09.01.10 – Verona – Teatro: «Pornobboy»

Arriva per la prima volta a Verona il 9 gennaio 2010, nell’ambito della stagione di prosa contemporanea «Atto III» organizzata da Fondazione Aida al Teatro Filippini, «Pornobboy» della compagnia veronese Babilonia Teatri: un blob del nostro presente saturo, una critica feroce alla pornografia dei media, ore 21.

La compagnia teatrale veronese Babilonia Teatri -nel 2007 vincitrice del Premio Scenario e nel 2008 nominata ai Premi Ubu nella categoria Migliore novità italiana (o ricerca drammaturgia) con made in italy- si appresta a sbarcare a Verona con la sua ultima produzione dal titolo Pornobboy, che ha debuttato nel giugno 2009 nell’ambito del Festival delle Colline Torinesi, vetrina di novità teatrali firmate dai protagonisti della creazione contemporanea italiana e internazionale. A Verona Pornobboy andrà in scena sabato 9 gennaio 2010, alle ore 21, nell’ambito della stagione di prosa contemporanea “Atto III” organizzata da Fondazione Aida al Teatro Filippini (Vicolo Dietro Campanile Filippini 1), diretta da Simone Azzoni.

Pornobboy -di Enrico Castellani e Valeria Raimondi, e con Enrico Castellani, Valeria Raimondi, Ilaria Dalle Donne, realizzato con la collaborazione artistica di Vincenzo Todesco- fotografa il nostro tempo, la realtà e le sue contraddizioni. Va a scovare le nostre incoerenze, per scoperchiarle e riderne, con cinismo e con affetto.
Il centro dello spettacolo è il continuo bombardamento mediatico dei nostri tempi, ma anche il nostro modo di vivere e recepire tutto ciò. Il nostro farne parte. Il bisogno di mostrare, ostentare, guardare e vedere tutto. L’onnipresenza delle immagini, il fuoco incrociato di una comunicazione morbosa che rende dipendenti da particolari pornografici. Da dettagli macabri. Da una cronaca che si occupa dei fatti senza interrogarsi su cause ed effetti. Questa volta è sotto tiro l’incapacità di scindere pubblico e privato tipica del nostro tempo: il continuo mescolarsi dei piani che porta a una difficoltà di vivere e riconoscere in modo chiaro la propria identità, costretta a muoversi in un mondo liquido. Una schizofrenia in cui nuotiamo quotidianamente.

«Pornobboy non è una requisitoria sul sesso. È un blob del nostro presente saturo. Tutto viene pornograficamente mostrato. Noi ne godiamo. Ci scandalizziamo. Ci affoghiamo». Così ne parlano gli autori. Pornobboy è una produzione di Babilonia Teatri, Festival delle Colline Torinesi, Operaestate Festival Veneto col sostegno di Viva Opera CIrcus, Kilowatt Festival, Teatro Fondamenta Nuove.

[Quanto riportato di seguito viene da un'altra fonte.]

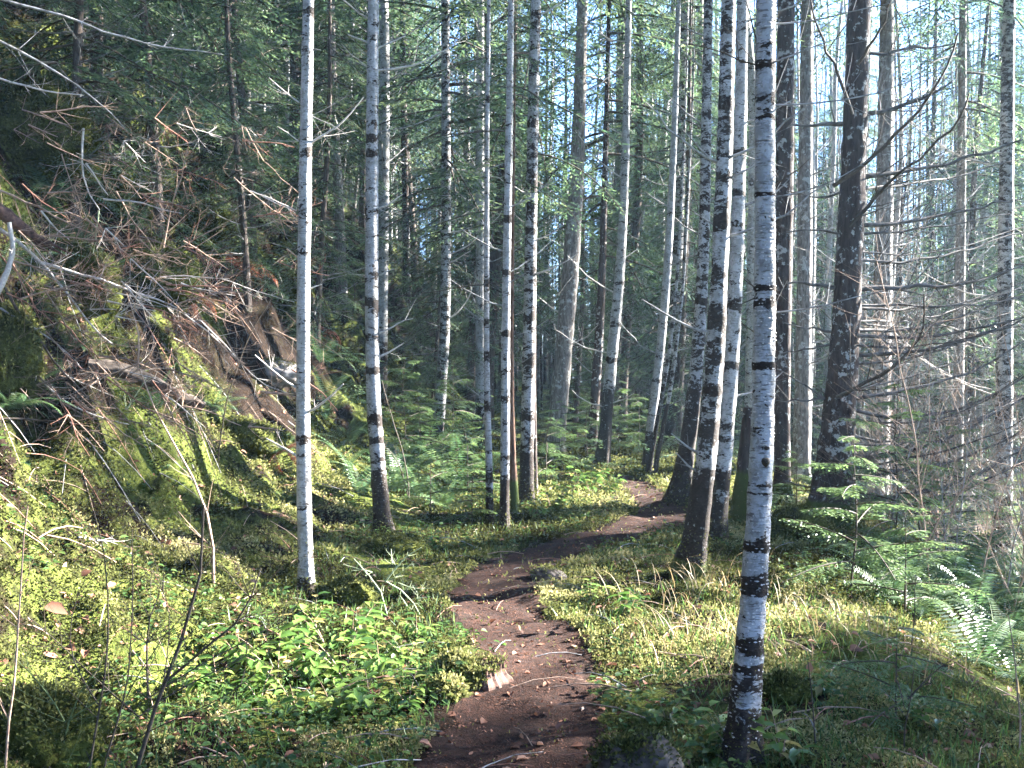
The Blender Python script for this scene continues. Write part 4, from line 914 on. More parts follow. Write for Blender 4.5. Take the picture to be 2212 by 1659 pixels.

Babilonia prosegue con Pornobboy [che segue la produzione di Pop star (spettacolo scanzonato per una realtà profondamente drammatica, 2009), made in italy (tagliente e ironico ritratto del nord-est e del bel paese, 2008), Underwork (su giovani e precarietà all’ingresso nel mondo del lavoro, 2007) e Panoptikon Frankenstein (ispirato dall’universo carcerario, 2006)] la sua indagine sulla società contemporanea, attraverso un codice teatrale originale che è in grado di restituire in modo efficace e graffiante il mondo d’oggi. La compagnia viene fondata da Enrico Castellani e Valeria Raimondi nel 2005, e da un progetto poi non realizzato sulla guerra in Iraq che avrebbe dovuto intitolarsi Cabaret Babilonia nasce il nome della compagnia: Babilonia Teatri.

L’attenzione crescente di pubblico e critica sta consacrando Babilonia tra le realtà più innovative del panorama teatrale contemporaneo italiano. A novembre è uscito per la casa editrice Editoria&Spettacolo il volume Iperscene 2 a cura di Jacopo Lanteri (collana Spaesamenti, a cura di Paolo Ruffini) che indaga la nuova scena italiana attraverso alcune delle compagnia di punta per il teatro di ricerca, tra cui Babilonia Teatri. Gli autori presentano così il libro: «Per un teatro pop, per un teatro rock, per un teatro punk! è una dichiarazione di Babilonia Teatri, gruppo presente in queste pagine assieme a Teatro Sotterraneo, Ambra Senatore, Sonia Brunelli, Pathosformel, Muta Imago e Dewey Dell, che potrebbe essere assunta quasi a manifesto generazionale. Se solo, forse, si potesse parlare ancora di generazione…».